[Source data]
*****
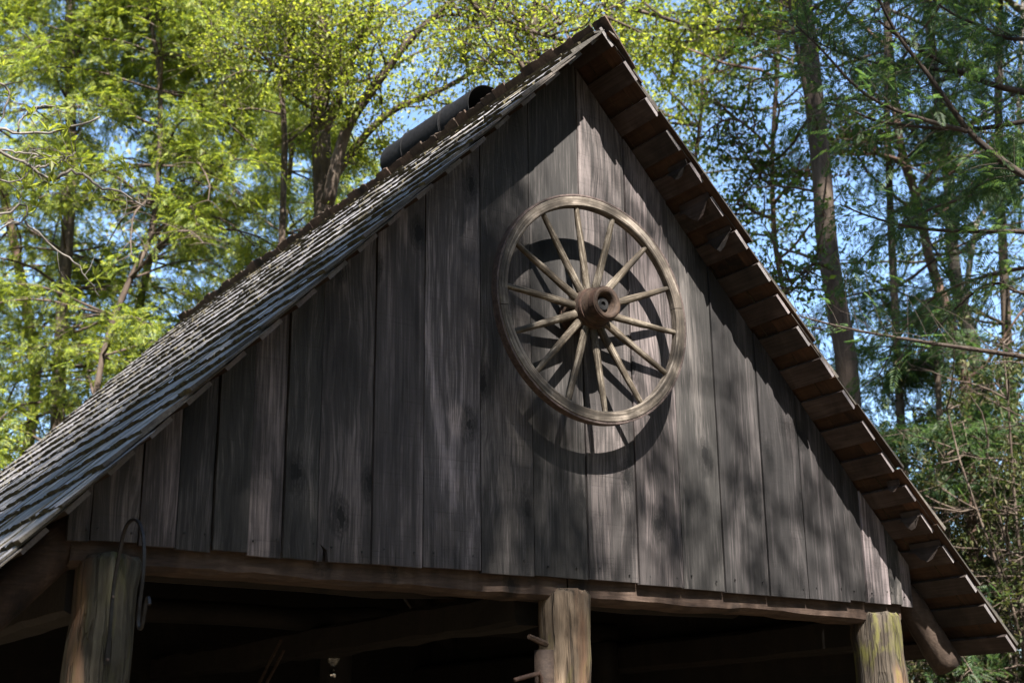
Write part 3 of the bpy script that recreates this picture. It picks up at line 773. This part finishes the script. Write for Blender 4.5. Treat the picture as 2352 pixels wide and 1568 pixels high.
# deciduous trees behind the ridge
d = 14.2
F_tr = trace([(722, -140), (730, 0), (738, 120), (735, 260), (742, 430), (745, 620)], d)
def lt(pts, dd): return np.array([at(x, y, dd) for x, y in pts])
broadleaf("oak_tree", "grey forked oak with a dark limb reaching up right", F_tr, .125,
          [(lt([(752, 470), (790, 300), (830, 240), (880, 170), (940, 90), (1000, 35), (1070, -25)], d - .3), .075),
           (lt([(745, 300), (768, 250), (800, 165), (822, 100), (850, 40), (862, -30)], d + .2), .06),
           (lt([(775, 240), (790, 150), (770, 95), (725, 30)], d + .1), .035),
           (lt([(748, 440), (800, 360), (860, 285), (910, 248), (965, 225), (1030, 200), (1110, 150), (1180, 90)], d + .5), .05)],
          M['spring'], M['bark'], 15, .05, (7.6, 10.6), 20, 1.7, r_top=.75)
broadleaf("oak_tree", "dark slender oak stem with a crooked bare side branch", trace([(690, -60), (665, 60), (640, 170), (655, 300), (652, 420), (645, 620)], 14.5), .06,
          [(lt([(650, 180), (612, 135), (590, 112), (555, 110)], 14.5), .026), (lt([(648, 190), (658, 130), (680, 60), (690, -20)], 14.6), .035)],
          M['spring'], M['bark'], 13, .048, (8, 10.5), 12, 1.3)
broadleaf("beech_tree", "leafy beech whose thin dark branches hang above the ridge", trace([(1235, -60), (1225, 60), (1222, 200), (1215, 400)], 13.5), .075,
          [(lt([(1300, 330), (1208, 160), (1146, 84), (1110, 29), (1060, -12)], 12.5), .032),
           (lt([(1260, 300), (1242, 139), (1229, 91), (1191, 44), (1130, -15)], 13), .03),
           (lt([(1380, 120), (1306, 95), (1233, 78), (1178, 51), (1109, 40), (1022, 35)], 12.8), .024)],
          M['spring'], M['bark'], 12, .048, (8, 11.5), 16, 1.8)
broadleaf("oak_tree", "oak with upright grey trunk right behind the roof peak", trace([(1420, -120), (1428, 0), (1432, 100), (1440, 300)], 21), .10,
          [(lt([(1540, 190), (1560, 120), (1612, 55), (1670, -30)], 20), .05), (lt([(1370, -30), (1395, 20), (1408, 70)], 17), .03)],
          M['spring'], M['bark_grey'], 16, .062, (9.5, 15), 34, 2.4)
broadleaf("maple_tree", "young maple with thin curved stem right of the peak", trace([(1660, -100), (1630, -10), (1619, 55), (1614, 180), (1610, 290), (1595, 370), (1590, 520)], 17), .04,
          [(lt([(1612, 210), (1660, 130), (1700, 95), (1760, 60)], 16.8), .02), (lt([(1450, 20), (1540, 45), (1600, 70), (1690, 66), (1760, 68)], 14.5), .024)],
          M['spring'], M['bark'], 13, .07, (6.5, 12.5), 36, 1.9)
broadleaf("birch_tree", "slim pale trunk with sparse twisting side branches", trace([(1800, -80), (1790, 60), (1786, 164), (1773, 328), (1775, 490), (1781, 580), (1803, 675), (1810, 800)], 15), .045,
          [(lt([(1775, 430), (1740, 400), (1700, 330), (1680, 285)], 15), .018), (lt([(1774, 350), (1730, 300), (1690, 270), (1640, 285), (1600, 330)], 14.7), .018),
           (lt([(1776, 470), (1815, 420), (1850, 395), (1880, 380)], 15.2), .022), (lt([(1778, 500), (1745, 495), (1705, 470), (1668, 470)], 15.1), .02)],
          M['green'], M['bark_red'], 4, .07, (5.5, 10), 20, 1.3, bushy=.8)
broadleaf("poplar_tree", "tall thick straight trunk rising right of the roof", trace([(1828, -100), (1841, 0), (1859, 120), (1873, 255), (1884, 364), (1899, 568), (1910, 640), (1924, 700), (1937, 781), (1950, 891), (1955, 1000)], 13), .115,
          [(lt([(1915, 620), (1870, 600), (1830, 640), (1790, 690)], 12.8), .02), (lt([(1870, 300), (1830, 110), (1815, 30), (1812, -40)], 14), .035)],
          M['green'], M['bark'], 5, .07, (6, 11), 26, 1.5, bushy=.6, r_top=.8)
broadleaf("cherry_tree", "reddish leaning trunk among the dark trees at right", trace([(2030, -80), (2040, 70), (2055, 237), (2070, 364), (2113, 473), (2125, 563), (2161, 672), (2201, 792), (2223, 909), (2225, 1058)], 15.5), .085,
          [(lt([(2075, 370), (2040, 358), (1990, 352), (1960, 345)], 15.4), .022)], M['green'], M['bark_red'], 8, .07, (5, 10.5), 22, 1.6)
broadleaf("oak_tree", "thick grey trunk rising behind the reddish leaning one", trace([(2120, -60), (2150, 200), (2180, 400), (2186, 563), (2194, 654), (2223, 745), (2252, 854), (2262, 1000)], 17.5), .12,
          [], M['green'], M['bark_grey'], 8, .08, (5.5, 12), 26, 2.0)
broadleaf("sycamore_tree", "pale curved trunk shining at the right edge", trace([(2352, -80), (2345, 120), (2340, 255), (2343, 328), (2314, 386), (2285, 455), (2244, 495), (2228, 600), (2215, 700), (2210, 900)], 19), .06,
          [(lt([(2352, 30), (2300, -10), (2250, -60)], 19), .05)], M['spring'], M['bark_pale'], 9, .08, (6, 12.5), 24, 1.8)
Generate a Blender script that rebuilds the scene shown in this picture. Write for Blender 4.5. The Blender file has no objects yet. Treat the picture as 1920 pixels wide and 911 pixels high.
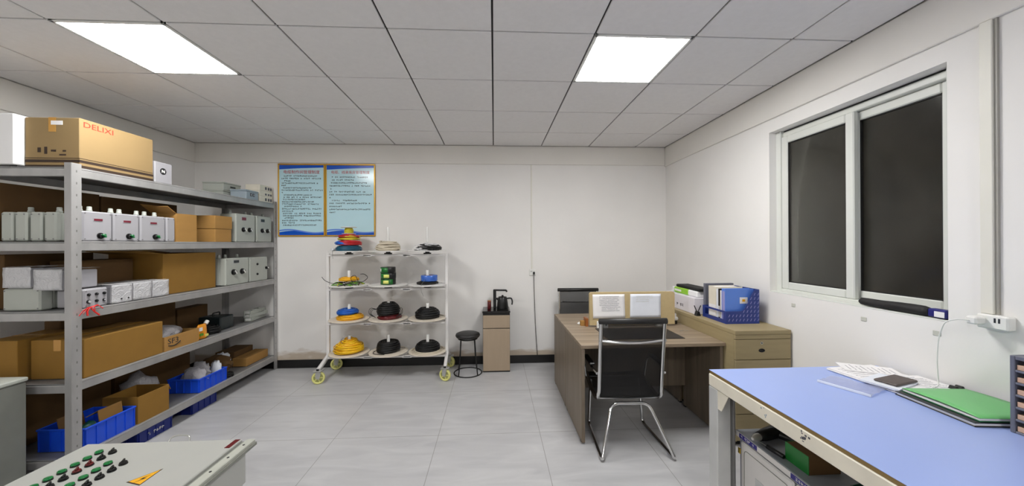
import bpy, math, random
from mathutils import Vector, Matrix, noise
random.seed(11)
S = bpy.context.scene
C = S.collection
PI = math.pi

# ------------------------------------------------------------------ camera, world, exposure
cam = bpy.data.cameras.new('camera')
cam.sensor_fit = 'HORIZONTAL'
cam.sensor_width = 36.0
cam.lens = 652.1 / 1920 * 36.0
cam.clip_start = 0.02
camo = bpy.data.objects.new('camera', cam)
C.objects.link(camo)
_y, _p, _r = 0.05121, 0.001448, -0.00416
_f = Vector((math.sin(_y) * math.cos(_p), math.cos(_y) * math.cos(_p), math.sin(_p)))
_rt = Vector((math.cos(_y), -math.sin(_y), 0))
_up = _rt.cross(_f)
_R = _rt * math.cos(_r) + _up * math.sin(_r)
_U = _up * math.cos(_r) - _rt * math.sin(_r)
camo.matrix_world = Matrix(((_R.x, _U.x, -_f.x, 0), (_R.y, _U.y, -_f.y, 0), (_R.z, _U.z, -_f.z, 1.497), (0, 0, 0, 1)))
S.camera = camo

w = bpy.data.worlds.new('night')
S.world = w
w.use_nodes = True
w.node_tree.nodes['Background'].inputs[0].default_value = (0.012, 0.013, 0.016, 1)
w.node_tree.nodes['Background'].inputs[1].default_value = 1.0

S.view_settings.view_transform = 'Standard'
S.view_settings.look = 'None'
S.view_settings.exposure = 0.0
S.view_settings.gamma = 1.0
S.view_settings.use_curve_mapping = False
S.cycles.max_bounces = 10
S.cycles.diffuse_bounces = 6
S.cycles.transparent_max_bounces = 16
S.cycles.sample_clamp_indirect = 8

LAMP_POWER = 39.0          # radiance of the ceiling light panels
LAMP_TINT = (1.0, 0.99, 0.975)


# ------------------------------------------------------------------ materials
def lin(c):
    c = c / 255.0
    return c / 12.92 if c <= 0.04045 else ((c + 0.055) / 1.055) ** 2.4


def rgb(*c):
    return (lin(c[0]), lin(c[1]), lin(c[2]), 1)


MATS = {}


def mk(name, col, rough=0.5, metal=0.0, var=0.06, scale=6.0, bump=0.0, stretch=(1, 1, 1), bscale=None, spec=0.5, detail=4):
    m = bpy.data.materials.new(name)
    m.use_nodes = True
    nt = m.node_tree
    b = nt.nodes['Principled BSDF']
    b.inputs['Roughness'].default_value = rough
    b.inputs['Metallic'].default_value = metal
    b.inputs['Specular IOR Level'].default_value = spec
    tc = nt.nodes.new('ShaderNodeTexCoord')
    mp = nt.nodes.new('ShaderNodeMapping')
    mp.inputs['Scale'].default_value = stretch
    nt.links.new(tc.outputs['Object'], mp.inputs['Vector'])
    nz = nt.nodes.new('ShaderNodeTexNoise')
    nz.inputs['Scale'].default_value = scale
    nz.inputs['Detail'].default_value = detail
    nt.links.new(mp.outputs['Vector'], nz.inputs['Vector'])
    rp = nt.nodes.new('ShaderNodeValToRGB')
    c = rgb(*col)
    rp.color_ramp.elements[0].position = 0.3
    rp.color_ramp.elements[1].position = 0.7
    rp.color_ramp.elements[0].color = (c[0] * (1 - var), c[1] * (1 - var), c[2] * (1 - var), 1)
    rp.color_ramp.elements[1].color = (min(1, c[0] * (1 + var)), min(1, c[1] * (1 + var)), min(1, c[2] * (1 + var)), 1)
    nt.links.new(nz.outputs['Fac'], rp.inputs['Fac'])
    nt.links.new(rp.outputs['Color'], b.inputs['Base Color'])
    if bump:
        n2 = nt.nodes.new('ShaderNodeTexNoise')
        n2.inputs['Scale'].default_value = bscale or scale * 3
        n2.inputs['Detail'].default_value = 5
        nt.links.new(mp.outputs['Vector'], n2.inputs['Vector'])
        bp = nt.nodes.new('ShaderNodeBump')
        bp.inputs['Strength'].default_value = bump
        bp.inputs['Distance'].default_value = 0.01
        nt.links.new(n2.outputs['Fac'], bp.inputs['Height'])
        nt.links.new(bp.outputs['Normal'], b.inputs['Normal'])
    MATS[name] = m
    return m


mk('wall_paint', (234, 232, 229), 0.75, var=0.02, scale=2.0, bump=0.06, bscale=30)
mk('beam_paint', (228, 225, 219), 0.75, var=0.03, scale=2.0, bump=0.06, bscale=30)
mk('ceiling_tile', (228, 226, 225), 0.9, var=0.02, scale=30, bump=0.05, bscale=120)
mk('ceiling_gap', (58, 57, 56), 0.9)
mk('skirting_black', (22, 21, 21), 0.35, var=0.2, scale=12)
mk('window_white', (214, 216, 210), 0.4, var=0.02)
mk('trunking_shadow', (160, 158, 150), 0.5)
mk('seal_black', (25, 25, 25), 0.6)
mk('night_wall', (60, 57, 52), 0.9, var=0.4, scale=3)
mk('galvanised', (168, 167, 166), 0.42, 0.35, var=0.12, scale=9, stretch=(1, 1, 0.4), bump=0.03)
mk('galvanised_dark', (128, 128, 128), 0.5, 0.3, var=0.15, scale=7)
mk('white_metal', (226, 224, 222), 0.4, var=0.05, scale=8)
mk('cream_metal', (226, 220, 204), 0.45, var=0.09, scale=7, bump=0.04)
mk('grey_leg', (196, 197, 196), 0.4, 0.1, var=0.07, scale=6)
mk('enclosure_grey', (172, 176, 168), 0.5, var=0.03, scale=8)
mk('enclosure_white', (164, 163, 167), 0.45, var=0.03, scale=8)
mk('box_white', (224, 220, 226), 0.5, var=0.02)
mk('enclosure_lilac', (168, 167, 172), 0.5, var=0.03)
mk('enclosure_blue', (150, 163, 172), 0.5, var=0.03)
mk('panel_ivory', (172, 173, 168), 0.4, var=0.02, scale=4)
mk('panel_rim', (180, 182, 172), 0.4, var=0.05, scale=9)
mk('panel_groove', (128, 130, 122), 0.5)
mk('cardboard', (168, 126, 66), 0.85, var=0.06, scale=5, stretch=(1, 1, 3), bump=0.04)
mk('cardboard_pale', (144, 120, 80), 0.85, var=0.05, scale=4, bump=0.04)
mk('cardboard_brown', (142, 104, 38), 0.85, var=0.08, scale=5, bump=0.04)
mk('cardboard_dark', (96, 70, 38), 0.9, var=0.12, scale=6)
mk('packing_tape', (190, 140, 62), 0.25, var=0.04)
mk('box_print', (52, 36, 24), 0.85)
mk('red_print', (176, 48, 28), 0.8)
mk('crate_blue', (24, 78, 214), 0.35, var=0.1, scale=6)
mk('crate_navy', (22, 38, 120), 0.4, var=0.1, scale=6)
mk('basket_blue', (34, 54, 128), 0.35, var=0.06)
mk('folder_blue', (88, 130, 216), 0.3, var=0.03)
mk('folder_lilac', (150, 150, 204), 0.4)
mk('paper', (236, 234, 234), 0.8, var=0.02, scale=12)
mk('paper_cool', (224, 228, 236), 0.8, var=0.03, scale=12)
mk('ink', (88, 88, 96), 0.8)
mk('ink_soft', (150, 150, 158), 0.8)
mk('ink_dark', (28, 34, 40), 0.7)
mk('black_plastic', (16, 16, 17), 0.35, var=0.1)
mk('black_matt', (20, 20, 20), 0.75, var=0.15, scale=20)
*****
▶ Your task: Without the pictures, write out exactly the lines from the one that has "Generate a Blender" down to the one that has "w.node_tree.nodes['Background'].inputs[1].default_value = 1.0", both included.

▶ Full response:
Generate a Blender script that rebuilds the scene shown in this picture. Write for Blender 4.5. The Blender file has no objects yet. Treat the picture as 1920 pixels wide and 911 pixels high.
import bpy, math, random
from mathutils import Vector, Matrix, noise
random.seed(11)
S = bpy.context.scene
C = S.collection
PI = math.pi

# ------------------------------------------------------------------ camera, world, exposure
cam = bpy.data.cameras.new('camera')
cam.sensor_fit = 'HORIZONTAL'
cam.sensor_width = 36.0
cam.lens = 652.1 / 1920 * 36.0
cam.clip_start = 0.02
camo = bpy.data.objects.new('camera', cam)
C.objects.link(camo)
_y, _p, _r = 0.05121, 0.001448, -0.00416
_f = Vector((math.sin(_y) * math.cos(_p), math.cos(_y) * math.cos(_p), math.sin(_p)))
_rt = Vector((math.cos(_y), -math.sin(_y), 0))
_up = _rt.cross(_f)
_R = _rt * math.cos(_r) + _up * math.sin(_r)
_U = _up * math.cos(_r) - _rt * math.sin(_r)
camo.matrix_world = Matrix(((_R.x, _U.x, -_f.x, 0), (_R.y, _U.y, -_f.y, 0), (_R.z, _U.z, -_f.z, 1.497), (0, 0, 0, 1)))
S.camera = camo

w = bpy.data.worlds.new('night')
S.world = w
w.use_nodes = True
w.node_tree.nodes['Background'].inputs[0].default_value = (0.012, 0.013, 0.016, 1)
w.node_tree.nodes['Background'].inputs[1].default_value = 1.0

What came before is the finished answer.